OSPFv3 and stub interfaces without lladdr

Ondrej Zajicek santiago at crfreenet.org
Tue Jun 2 11:23:56 CEST 2015


On Mon, Jun 01, 2015 at 10:39:39PM +0200, Christian Tacke wrote:
> 
> Hi,
> 
> On Sun, May 31, 2015 at 01:34:46 +0200, Hans van Kranenburg wrote:
> > In favor of intuitive behaviour for users, I'd vote to have bird6
> > just happily treat stub without ipv6 link local the same way as it
> > does with IPv4 on stub interfaces. So addresses on the lo in linux,
> > and e.g. also the openvpn example (which I fixed in the same way,
> > putting some fe80 on the link to satisfy bird) would work out of the
> > box as stub.
> 
> We (Hans, _robbat2 and me) looked further into this,
> especially we started to look into the sources.  We
> learned, that the current situation is not as easy as one
> might hope.  As this looks like a bigger rewrite, we need
> to understand the current behaviour.

Hi

There are several implementation issues related to OSPF interfaces and addresses:

First, BIRD generally handle interfaces without any IP address as down
regardless of their admin status. This helps in some cases (like when
802.1x negotiation should happen before using the iface) but it is
limitation in cases when unnumbered interfaces should be used. Alhough
this is not an issue for you as you want to use stub interfaces with
global addresses, but it is is related problem.

Second, OSPFv2 and OSPFv3 share most code and because OSPFv2 has separate
interface-instance per network prefix, it depends mainly on address-
-notifications than on iface-notifications. The same design was carried
over to OSPFv3, only waiting for regular addresses was replaced by
waiting for link-local addresses. This also solves issues when link-local
address appears later than iface or is changed.


> The idea seems be to have only one ospf-interface ("show
> ospf interface") per real interface / lladdr.  And the
> networks connected to that single ospf-interface.  This is
> in contrast to ipv4, where one has one ospf-interface per
> each primary address on the interface.
> 
> First note: If there are multiple lladdr on one real
> interface, multiple ospf-interfaces are created.

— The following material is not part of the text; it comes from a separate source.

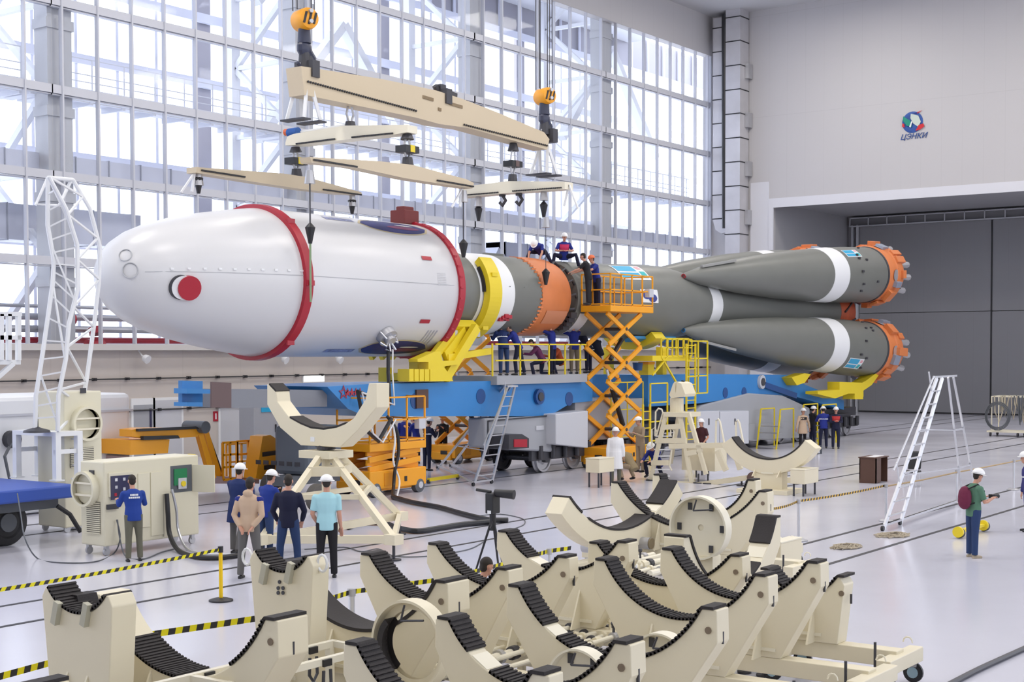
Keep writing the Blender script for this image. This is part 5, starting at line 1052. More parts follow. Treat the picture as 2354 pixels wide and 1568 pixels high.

We gussed,
> that the assumption was, that there is only one lladdr per
> interface.
> --> Is this assumption covered by any RFC? I doubt so.
> --> Is this behaviour intended, or is this a bug?

Well this was supposed to be handled by 'secondary' flag for an address,
but it seems like Linux IPv6 behavior is different than IPv4 behavior and
does not use secondary flags (muliple addresses from the same network are
attached to the iface) in IPv6.


> If we want to create (one or many) stub ospf-interface(s)
> for an interface without lladdr, the arising questions are:
> --> create one ospf-interface or many?
> --> If one, which address should be used for it?
> 
> All of this gets more complex, when considering, that this
> has to be torn down and replaced by the "classic" stuff, if
> a lladdr gets added to the interface.
> 
> Thoughts?

Proper solution would be like:

1) Have separate ospf_if_notify() for OSPFv2 and OSPFv3 like
it is already done for ospf_ifa_notify[23]().

2) Add/remove OSPFv3 ifaces per interface based on events in 
ospf_if_notify3(), not in ospf_ifa_notify3().

3) If there is no link-local address, interface should be stub.
   If link-local address apprears/disappears, interface should
   be unstubbified/stubbified.

4) It is likely that there are code in OSPF assuming ospf_iface->addr
   is non-NULL, this should be fixed


It is a question what should be done when old link-local address
disappears but there is another one. I think that OSPFv3 uses mainly
Router ID and not IP address to identify neighbors so the address could
be changed withouth much disturbance to neighbors, but i would have to
check that.


If you want to make a patch doing this, i would be glad, otherwise i
would look at this issue in the future.


-- 
Elen sila lumenn' omentielvo

Ondrej 'Santiago' Zajicek (email: santiago at crfreenet.org)
OpenPGP encrypted e-mails preferred (KeyID 0x11DEADC3, wwwkeys.pgp.net)
"To err is human -- to blame it on a computer is even more so."